Wednesday, April 11, 2012

Chapter 10: Guess Who's Back

Hannah, it turns out, is a Quaker. Which is just a bit outside the norm for Puritan New England. ("The Quakers are queer stubborn people.") "Just a bit" translates into "Hannah and her husband were branded and exiled from Massachusetts." There was just a wee bit of prejudice against the egalitarian sects in those days.

(This gives me a chance to plug an excellent-but-overlooked book, Ann Turnbull's No Shame, No Fear. Does not stint on the details of the early days of the Society of Friends.)

This is a detail Kit decides not to share with William, who's still showing up at the house and courting-without-actually-saying-so. In fact, she doesn't tell him about Hannah at all, because Miss Unobservant has started to notice the signs that reveal when she's scandalizing him:
"She could never be sure what thoughts were hidden behind that impassive face, but she had learned to recognize the sudden stiffening of his jaw muscles that meant she had said something shocking."
John Holbrook is also continuing to show up at the house, and is also not showing any actual interest in Judith, though everyone assumes he's after her. Unfortunately -- as far as Kit and Matthew are concerned -- he's also started subverting his own opinions to those of his teacher -- and we know Gershom Bulkeley is unpopular in the Wood house.

And while all the not-quite-romantic-intrigue is going on, Kit continues to visit Hannah. If it were up to her, she would probably just move in there, since it's the only place in Wethersfield she actually likes.
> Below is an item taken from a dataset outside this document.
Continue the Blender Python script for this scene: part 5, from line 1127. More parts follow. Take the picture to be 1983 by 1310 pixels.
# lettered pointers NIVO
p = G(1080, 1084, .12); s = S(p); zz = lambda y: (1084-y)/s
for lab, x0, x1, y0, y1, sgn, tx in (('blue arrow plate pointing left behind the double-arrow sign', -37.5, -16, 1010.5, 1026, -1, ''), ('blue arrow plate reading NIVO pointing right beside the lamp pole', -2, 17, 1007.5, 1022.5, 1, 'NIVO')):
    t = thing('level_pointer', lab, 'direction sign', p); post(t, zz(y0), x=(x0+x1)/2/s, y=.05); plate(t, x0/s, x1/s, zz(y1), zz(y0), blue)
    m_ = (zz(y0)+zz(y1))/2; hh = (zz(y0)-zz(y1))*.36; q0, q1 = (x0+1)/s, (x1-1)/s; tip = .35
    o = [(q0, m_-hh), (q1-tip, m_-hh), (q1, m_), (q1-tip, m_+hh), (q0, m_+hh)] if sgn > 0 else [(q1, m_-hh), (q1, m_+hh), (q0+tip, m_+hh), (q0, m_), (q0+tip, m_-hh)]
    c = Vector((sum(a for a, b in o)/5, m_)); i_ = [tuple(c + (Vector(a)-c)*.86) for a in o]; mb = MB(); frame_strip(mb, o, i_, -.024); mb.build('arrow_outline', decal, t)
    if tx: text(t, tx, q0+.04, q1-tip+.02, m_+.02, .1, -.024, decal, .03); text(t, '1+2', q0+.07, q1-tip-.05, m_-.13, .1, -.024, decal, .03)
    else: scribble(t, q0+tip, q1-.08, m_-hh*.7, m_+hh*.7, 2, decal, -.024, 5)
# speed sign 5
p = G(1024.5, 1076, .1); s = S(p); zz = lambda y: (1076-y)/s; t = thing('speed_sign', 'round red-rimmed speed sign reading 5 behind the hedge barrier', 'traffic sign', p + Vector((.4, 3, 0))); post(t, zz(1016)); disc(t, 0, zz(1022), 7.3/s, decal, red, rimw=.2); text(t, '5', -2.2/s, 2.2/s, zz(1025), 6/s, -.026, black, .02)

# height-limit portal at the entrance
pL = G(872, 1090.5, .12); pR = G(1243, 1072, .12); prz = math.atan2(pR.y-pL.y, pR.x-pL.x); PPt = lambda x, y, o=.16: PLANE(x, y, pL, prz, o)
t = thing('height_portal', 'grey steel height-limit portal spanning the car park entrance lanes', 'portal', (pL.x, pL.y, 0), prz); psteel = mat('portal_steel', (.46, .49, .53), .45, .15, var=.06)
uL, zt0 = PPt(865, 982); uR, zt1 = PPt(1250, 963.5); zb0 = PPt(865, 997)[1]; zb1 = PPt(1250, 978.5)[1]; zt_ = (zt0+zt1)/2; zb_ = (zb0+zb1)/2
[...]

Oh, and remember the "seafaring friend" introduced in the last chapter? He makes an appearance here, only he's not the withered old man Kit imagined:
"There, unbelievably, was Nathaniel Eaton, the captain's son, leaning easily against the doorpost, with that well-remembered mocking smile in his blue eyes."
Here's what we learn about Nat in this chapter:
  • He's good with the elderly, particularly when they have occasional memory issues: "He seemed not to have noticed anything amiss, but very casually he reached out his hand and covered Hannah's worn fingers with his own."
  • He has blue eyes. Very blue: "She had forgotten the intense blue of his eyes, like the sea itself."
  • He has a softer side. Or at least he did when he was eight: "'Tis a strange thing, that the only friends I have I found in the same way, lying flat in the meadows, crying as though their hearts would break."
  • He can irk Kit without even trying: "She might have told him, but looking up she caught a hint of 'I told you so' in those blue eyes that silenced her."
  • He has layers. Like an onion: "What a contradictory person he was, she thought, hurrying along South Road. Always putting her at a disadvantage somehow, and yet, now and then, surprising her, letting her peek through a door that always seemed to slam shut again before she could actually see inside."
Odds we're going to be seeing more of Mr. Eaton? Pretty good, I'd say.